Australian Open to turniej szczególny dla Sama Sumyka. To tutaj, pod jego okiem Wiktoria Azarenka dwukrotnie sięgnęła po tytuł wielkoszlemowy. Aktualna podopieczna Francuza, Garbine Muguruza wierzy w magiczną moc swojego trenera.

Garbine Muguruza przystępuje do Australian Open 2016 po najlepszym sezonie w karierze. Spoza pierwszej "20" w rankingu WTA w ciągu 10 miesięcy udało jej się przesunąć na 3. miejsce i właśnie z takim numerem rozstawienia zagra w Melbourne.

- To będzie ciężki dla mnie rok, głównie dlatego, że nie byłam jeszcze w takiej sytuacji. Sama jestem ciekawa jak sobie z tym wszystkim poradzę, czy wychodząc na kort będę umiała zagrać swoje. Dlatego celem jest to, aby zachować spokój - wyznała Hiszpanka.

Jednak nowy sezon nie rozpoczął się dla 22-latki z Caracas szczęśliwie. Z powodu kontuzji stopy musiała skreczować w II rundzie zawodów w Brisbane, ale jak zapewnia wszystko z jej zdrowiem jest już w porządku.

- Z moją stopą wszystko ok. To rodzaj bólu, który pojawia się od czasu do czasu. Raz dokucza bardziej, raz mniej.
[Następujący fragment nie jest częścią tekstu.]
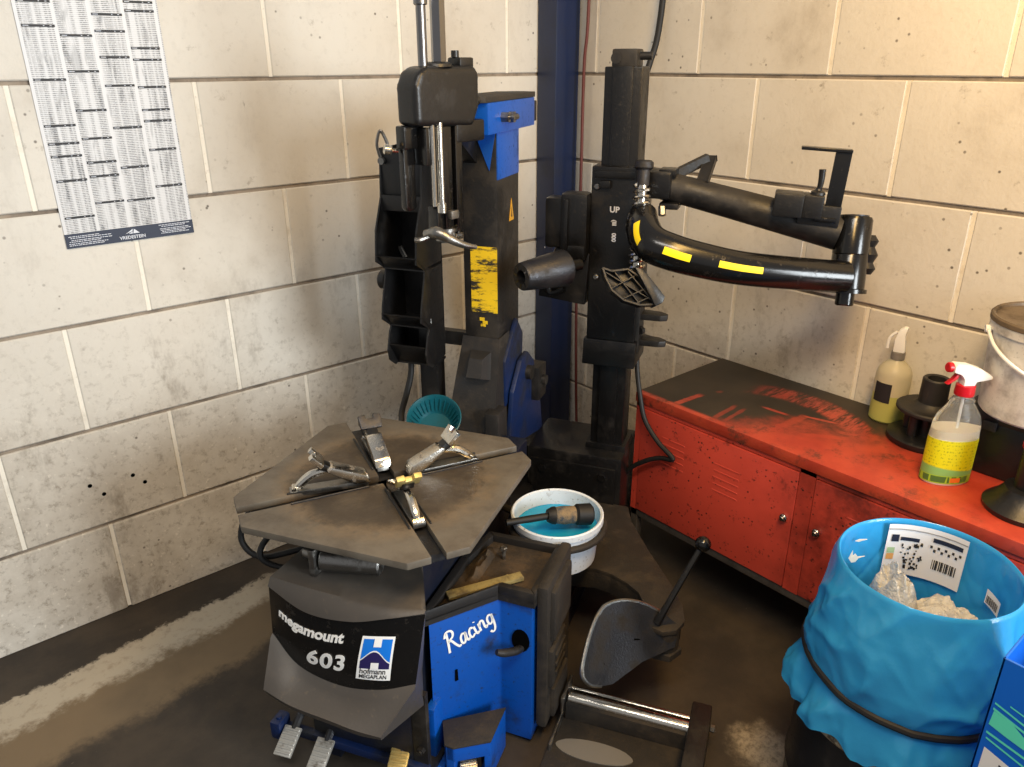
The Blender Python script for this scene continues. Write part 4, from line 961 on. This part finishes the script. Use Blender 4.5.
for i, (a, b, kn) in enumerate(((-.846, -1.374, -1.352), (-1.422, -1.983, -1.446), (-2.022, -2.60, -2.05))):
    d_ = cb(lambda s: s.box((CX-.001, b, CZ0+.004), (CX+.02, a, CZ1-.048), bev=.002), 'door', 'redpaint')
    w_ = (a-b)
    for vy, vz in ((a-w_*.24, .455), (a-w_*.60, .445)):
        for q in range(5):
            z = vz-(q-2)*.021; cb(lambda s: s.box((CX-.0018, vy-.042, z-.0028), (CX+.001, vy+.042, z+.0028), bev=.0008, seg=1), 'vent_louvre', 'redpaint', d_)
    kb = cb(lambda s: (s.cyl((CX-.0005, kn, .420), (CX-.010, kn, .420), .011, n=18, bev=.002), s.cyl((CX-.010, kn, .420), (CX-.016, kn, .420), .007, n=14, bev=.0015)), 'door_lock', 'chrome', d_)
# cable draped in front of the cabinet corner
s = MB(); s.tube([at(639, 335, 2.33), at(637, 365, 2.33), at(640, 395, 2.33), at(645, 420, 2.33), at(658, 442, 2.31), at(673, 459, 2.28), at(660, 458, 2.32), at(645, 461, 2.36), at(628, 470, 2.42), at(615, 490, 2.5)], .0075, n=10)
tag(s.build('cable', 'hose'), 'short black cable looping in front of the left end of the red cabinet', 'cable')
# ---------------------------------------------------------------- things on the cabinet
# pale spray bottle by the wall
T = CZ1+.0005
pb = thing('spray_bottle', (-.058, -1.405, T), math.radians(15), 'cloudy half full spray bottle with white trigger and black label against the wall', 'spray bottle')
def clear(name, rgb, tr=.8, rough=.15, ior=1.3):
    t = NT(name); t.set(Base_Color=lin(rgb), Roughness=rough, Transmission_Weight=tr, IOR=ior); return t.m
M['pale'] = clear('cloudy_plastic', (214, 206, 178), .35, .35); M['green'] = clear('pale_green_liquid', (196, 196, 112), .25, .3)
s = MB(); s.lathe([(.082, .0455), (.135, .0455), (.150, .042), (.165, .030), (.178, .016), (.190, .013), (.192, 0)], n=36); s.build('bottle_body', 'pale', pb)
s = MB(); s.lathe([(0, 0), (0, .040), (.006, .0455), (.082, .0455), (.0825, 0)], n=36); s.build('liquid', 'green', pb)
s = MB(); rows = [[(.0462*math.cos(a), .0462*math.sin(a), z) for a in [math.radians(128+60*k/8) for k in range(9)]] for z in (.062, .118)]; s.grid(rows); s.build('label', 'ink', pb, weld=False)
s = MB(); s.lathe([(.18, 0), (.18, .018), (.200, .018), (.202, 0)], n=20); s.build('collar', plain('grey_collar', (120, 116, 110), .4), pb)
s = MB(); s.prism([(-.016, .200), (.014, .200), (.014, .235), (.008, .262), (-.004, .272), (-.014, .270), (-.010, .25), (-.013, .225)], -.012, .012, basis((0, 0, 0), (0, 1, 0), (0, 0, 1)), bev=.004); s.tube([(0, .012, .255), (0, .028, .235), (0, .03, .205)], .004, n=8); s.build('trigger_head', 'whiteplastic', pb)
# black flange cone
fl = thing('clamping_flange', (-.115, -1.535, T), 0, 'black stacked disc flange with upright tube between the two spray bottles', 'flange')
s = MB(); s.lathe([(0, 0), (0, .088), (.006, .092), (.016, .092), (.020, .086), (.024, .06), (.026, 0)], n=44); s.build('lower_disc', 'black', fl)
s = MB()
for k in range(5): a = 2*PI*k/5+.3; s.cyl((.048*math.cos(a), .048*math.sin(a), .02), (.048*math.cos(a), .048*math.sin(a), .088), .013, n=14)
s.cyl((0, 0, .02), (0, 0, .09), .03, n=20); s.build('spacer_posts', 'black', fl)
s = MB(); s.lathe([(.086, 0), (.086, .078), (.090, .082), (.096, .082), (.099, .078), (.096, .06), (.100, .045), (.108, .038), (.112, .034), (.175, .033), (.178, .030), (.176, .022), (.13, .022), (.13, 0)], n=44); s.build('upper_disc', 'matte', fl)
# yellow labelled spray bottle
sb = thing('spray_bottle', (-.288, -1.657, T), math.radians(-38), 'clear spray bottle with yellow green label and red white trigger at the front edge', 'spray bottle')
M['clear'] = clear('clear_plastic', (225, 224, 218), .9, .12, 1.15); M['milk'] = plain('milky_liquid', (226, 222, 206), .4)
EL = dict(sx=1., sy=.62)
s = MB(); s.lathe([(.118, .0575), (.150, .055), (.172, .049), (.190, .036), (.204, .027), (.206, .029), (.209, .029), (.212, .026), (.222, .020), (.226, .018), (.24, .017)], n=40, **EL); s.build('bottle_body', 'clear', sb)
s = MB(); s.lathe([(0, 0), (0, .054), (.006, .058), (.112, .0575), (.138, .0555), (.1385, 0)], n=40, **EL); s.build('liquid', 'milk', sb)
t = NT('yellow_green_label'); x = t.xyz()
rows_ = t.math('MULTIPLY', t.ramp(t.noise(1, 2, .7, scl=(260, 260, 150)), .52, .6), t.ramp(t.math('FRACT', t.math('MULTIPLY', x[2], 120)), .4, .5))
c = t.mix(t.math('MULTIPLY', rows_, .55), lin((214, 206, 16)), lin((96, 120, 20)))
gz = t.ramp(t.math('ADD', x[2], t.math('MULTIPLY', x[0], .12)), .040, .044, 1, 0)
c = t.mix(gz, c, lin((128, 176, 96))); c = t.mix(t.ramp(x[2], .026, .027, 1, 0), c, lin((150, 188, 50)))
blk = t.math('MULTIPLY', t.ramp(x[2], .008, .009), t.ramp(x[2], .024, .025, 1, 0))
c = t.mix(t.math('MULTIPLY', blk, t.ramp(t.noise(1, 1, .5, scl=(90, 90, 10)), .48, .52)), c, lin((70, 110, 50)))
t.set(Base_Color=c, Roughness=.4); M['ylabel'] = t.m
s = MB(); s.lathe([(.006, .0587), (.112, .0583), (.117, .0580)], n=40, **EL); lb = s.build('label', 'ylabel', sb, weld=False); lb['label'] = 'yellow printed label with green foot'
s = MB(); rows = [[(.0592*math.cos(a), .0592*.62*math.sin(a), z) for a in [math.radians(262+24*k/5) for k in range(6)]] for z in (.010, .022)]; s.grid(rows); s.build('orange_panel', plain('orange_print', (232, 120, 40), .4), lb, weld=False)
s = MB(); s.lathe([(.222, 0), (.222, .0205), (.226, .0215), (.246, .0205), (.248, .016), (.248, 0)], n=28); s.build('collar', 'red', sb)
s = MB(); s.tube([(0, 0, .03), (0, 0, .23)], .003, n=8); s.build('dip_tube', 'whiteplastic', sb)
s = MB(); Q = VZ(); Q = basis((0, 0, 0), (1, 0, 0), (0, 0, 1))
s.prism([(-.014, .246), (.014, .246), (.016, .256), (.030, .258), (.052, .262), (.050, .270), (.022, .287), (-.008, .297), (-.036, .300), (-.042, .296), (-.042, .280), (-.024, .274), (-.014, .262)], -.014, .014, Q, bev=.005); s.build('spray_head', 'whiteplastic', sb)
s = MB(); s.cyl((-.041, 0, .289), (-.053, 0, .290), .0115, n=16, bev=.002); s.prism([(-.028, .276), (-.020, .276), (-.026, .262), (-.044, .248), (-.050, .250), (-.036, .262)], -.006, .006, Q, bev=.002); s.build('trigger', 'red', sb)
# black case with the white tub
kc = thing('tool_case', (-.10, -1.86, T), 0, 'long black plastic case behind the yellow bottle and under the grey tub', 'case')
s = MB(); s.box((-.093, -.215, 0), (.085, .222, .135), bev=.006); s.build('case_body', 'black', kc)
s = MB(); s.box((-.098, -.218, .135), (.088, .225, .167), bev=.006); s.box((-.085, -.2, .165), (.075, .21, .170), bev=.002); s.build('case_lid', 'matte', kc)
for y_ in (.145, -.165): s = MB(); s.box((-.104, y_, .118), (-.096, y_+.03, .142), bev=.003); s.build('latch', 'matte', kc)
tbk = thing('plastic_tub', (-.142, -1.772, T+.1705), 0, 'dirty translucent grey tub with handle and brown lid standing on the black case', 'tub')
M['tub'] = grime('dirty_translucent_tub', (214, 212, 206), (150, 146, 140), .40, .75, 18, .4, .6, bump=.05)
s = MB(); s.lathe([(0, 0), (0, .118), (.005, .122), (.195, .133), (.196, .137), (.215, .138), (.217, .134), (.217, 0)], n=48); s.build('tub_body', 'tub', tbk)
M['lid'] = grime('brown_dusty_lid', (104, 90, 72), (66, 56, 46), .4, .7, 12, .5, .7)
s = MB(); s.lathe([(.216, 0), (.216, .1395), (.226, .1395), (.230, .136), (.228, .130), (.222, .128), (.222, 0)], n=48); s.build('tub_lid', ['lid'], tbk)
s = MB(); hp = [(.140*math.cos(math.radians(a)), .140*math.sin(math.radians(a)), .192-.085*math.sin(math.radians((a-120)*180/220))**1.0) for a in range(120, 341, 20)]; s.tube(hp, .004, n=8); s.lathe([(-.006, 0), (-.006, .009), (.006, .009), (.006, 0)], hp[0], (-.5, .87, 0), 14); s.build('tub_handle', 'whiteplastic', tbk)
cn = thing('rubber_cone', (-.165, -1.82, T+.1705+.2225), 0, 'black rubber cone standing on the brown lid of the grey tub', 'cone')
s = MB(); s.lathe([(0, 0), (0, .062), (.010, .064), (.018, .058), (.055, .040), (.06, .036), (.06, .0)], n=36); s.build('cone_body', 'black', cn)
s = MB(); s.cyl((0, 0, .058), (0, 0, .09), .020, n=20, bev=.003); s.build('cone_stem', 'black', cn)
pc = thing('bell_stand', (-.297, -1.835, T), 0, 'black bell shaped rubber stand at the right end of the cabinet top', 'stand')
s = MB(); s.lathe([(0, 0), (0, .083), (.012, .086), (.018, .080), (.03, .066), (.05, .052), (.056, .050), (.058, .040), (.06, 0)], n=40); s.build('bell_foot', 'black', pc)
s = MB(); s.cyl((0, 0, .05), (0, 0, .15), .033, n=24, bev=.004); s.build('stem', 'black', pc)
s = MB(); s.cyl((0, 0, .148), (0, 0, .165), .036, n=24, bev=.004); s.build('stem_cap', 'red', pc)['label'] = 'red cap'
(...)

Po Brisbane miałam trochę czasu na regenerację, którego naprawdę potrzebowałam. Cieszę się, że mogę przystąpić do turnieju w pełni sił - uspokoiła swoich fanów Muguruza.

Na ubiegłorocznym Wimbledonie Hiszpanka doszła do finału, ale kilka tygodni później podjęła zaskakującą decyzję o zakończeniu ponad dwuletniej współpracy z Alejo Mancisidorem. Wkrótce zastąpił go Sam Sumyk, francuski trener, który poprowadził Wiktorię Azarenkę do zwycięstw w Australian Open w 2012 i w 2013 roku.

- Wiem o tym, że Melbourne to magiczne miejsce dla Sama. Powiedziałam mu to ostatnio i liczę na jakieś specjalne wskazówki. Ale nie ma przepisu na sukces. Wszyscy przystąpią do tego turnieju w pełni sił i w najlepszej formie - przyznała trzecia rakieta świata, która w I rundzie zmierzy się z Anett Kontaveit.

Oprócz turniejów wielkoszlemowych, celem wszystkich tenisistek i tenisistów w tym sezonie są też igrzyska olimpijskie w Rio de Janeiro. Zapytana o plany w Brazylii, Hiszpanka nie mogła udzielić konkretnej i pewnej odpowiedzi.

- To będą moje pierwsze igrzyska. To dość dziwny turniej, trwa zaledwie tydzień. Na pewno zagram w singlu. W deblu jest Carla i razem mamy szanse na dobry wynik. A mikst? Teraz nie wiem, wszystko okaże się później - powiedziała najlepsza hiszpańska tenisistka.